One of the ways A Strong Canada plans to do this achieve its core mission is through Cross-Partisan Activism (also known as “Party-Swapping”). This entails encouraging people to get involved on the grassroots levels of political parties that they do not feel naturally aligned with. For example, under this new method, a person who normally votes NDP would join the Conservative Party, participating on the grassroots level in their local Electoral District Association (EDA). While this idea may offend the tribalistic sensibilities or deeply-invested partisans, it deserves a closer look.

“…this movement promoting a positive landscape where ideas from all sides are actually discussed and considered is exactly the thing needed to counter the fringes of the political spectrum that currently dominate headlines and dinner-table-talk.”

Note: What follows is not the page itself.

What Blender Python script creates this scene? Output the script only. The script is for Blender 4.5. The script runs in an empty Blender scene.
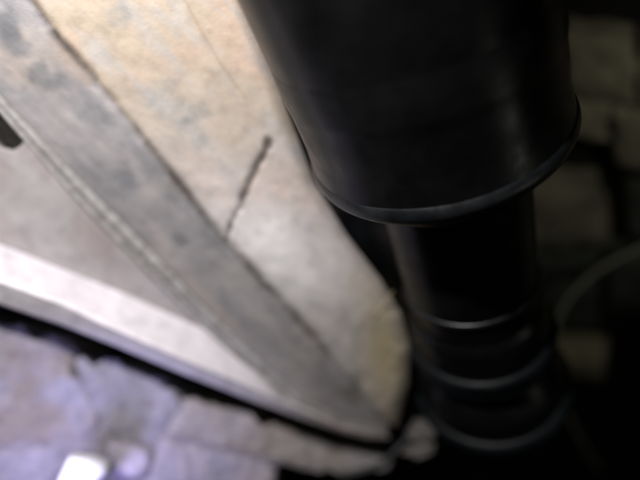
import bpy, bmesh, math, random
from mathutils import Vector, Matrix, noise
random.seed(7)
C = bpy.context.scene.collection
SC = bpy.context.scene

# ------------------------------------------------------------------ camera
F = 498.0                                   # focal length in photograph pixels (640 wide)
G = Vector((245, 534, 498)).normalized()    # gravity seen from the lens (x right, y down, z forward)
CAMH = 1.12
fw = Vector((0, 0, 1)); yw = (fw - fw.dot(G) * G).normalized(); zw = -G; xw = yw.cross(zw)
LOC = Vector((0, 0, CAMH))
def w_dir(v):
    v = Vector(v); return Vector((xw.dot(v), yw.dot(v), zw.dot(v)))
def w_pt(v): return LOC + w_dir(v)
def at(px, py, d): return w_pt(((px - 320) / F * d, (py - 240) / F * d, d))
R_, U_, B_ = w_dir((1, 0, 0)), w_dir((0, -1, 0)), w_dir((0, 0, -1))
cam_d = bpy.data.cameras.new('camera'); cam = bpy.data.objects.new('camera', cam_d); C.objects.link(cam)
cam.matrix_world = Matrix.Translation(LOC) @ Matrix((R_, U_, B_)).transposed().to_4x4()
cam_d.sensor_width = 36; cam_d.lens = 36 * F / 640; cam_d.clip_start = .01; cam_d.clip_end = 50
cam_d.dof.use_dof = True; cam_d.dof.focus_distance = 0.258; cam_d.dof.aperture_fstop = 1.9
SC.camera = cam

# ------------------------------------------------------------------ world, light, exposure
wd = bpy.data.worlds.new('World'); SC.world = wd; wd.use_nodes = True
wd.node_tree.nodes['Background'].inputs[0].default_value = (.55, .6, .75, 1)
wd.node_tree.nodes['Background'].inputs[1].default_value = 0.012
SC.view_settings.view_transform = 'Standard'; SC.view_settings.look = 'None'
SC.view_settings.exposure = 0; SC.view_settings.gamma = 1
def lamp(name, kind, loc, target, energy, col, **kw):
    d = bpy.data.lights.new(name, kind); o = bpy.data.objects.new(name, d); C.objects.link(o)
    d.energy = energy; d.color = col
    for k, v in kw.items(): setattr(d, k, v)
    o.location = loc
    o.rotation_euler = (Vector(target) - Vector(loc)).to_track_quat('-Z', 'Y').to_euler()
    return o
lamp('torch_light', 'SPOT', w_pt((-.14, -.17, -.01)), at(235, 250, .36), 10.8, (1, .95, .94),
     spot_size=math.radians(126), spot_blend=.8, shadow_soft_size=.008)
lamp('wall_fill', 'SPOT', w_pt((.30, -.10, .05)), at(640, 210, .75), 1.0, (1, .98, .84),  # added fill that brightens the brick wall right of the pipe
     spot_size=math.radians(80), spot_blend=.9, shadow_soft_size=.006)
lamp('violet_light', 'SPOT', w_pt((-.20, .215, .24)), at(84, 450, .41), 2.0, (.56, .52, 1),
     spot_size=math.radians(82), spot_blend=1, shadow_soft_size=.03)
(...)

Cross-Partisan Activism is an incredibly valuable idea for our current time and place as it achieves two key things. First, it exposes people to a party that they otherwise would have limited experience with, thus deepening that person’s understanding of the “opposing perspective”. Second, it brings a different voice to the table of these local party organizations (EDAs) that are usually filled with party loyalists, in other words, they’re echo-chambers of the highest degree and this idea will break that wide open.

I myself am eager embark on this experiment of Cross-Partisan Activism to broaden my own perspectives and to contribute to the mission of A Strong Canada in whatever way I can, finally moving myself far, far beyond the paradox of being politically engaged but apathetic.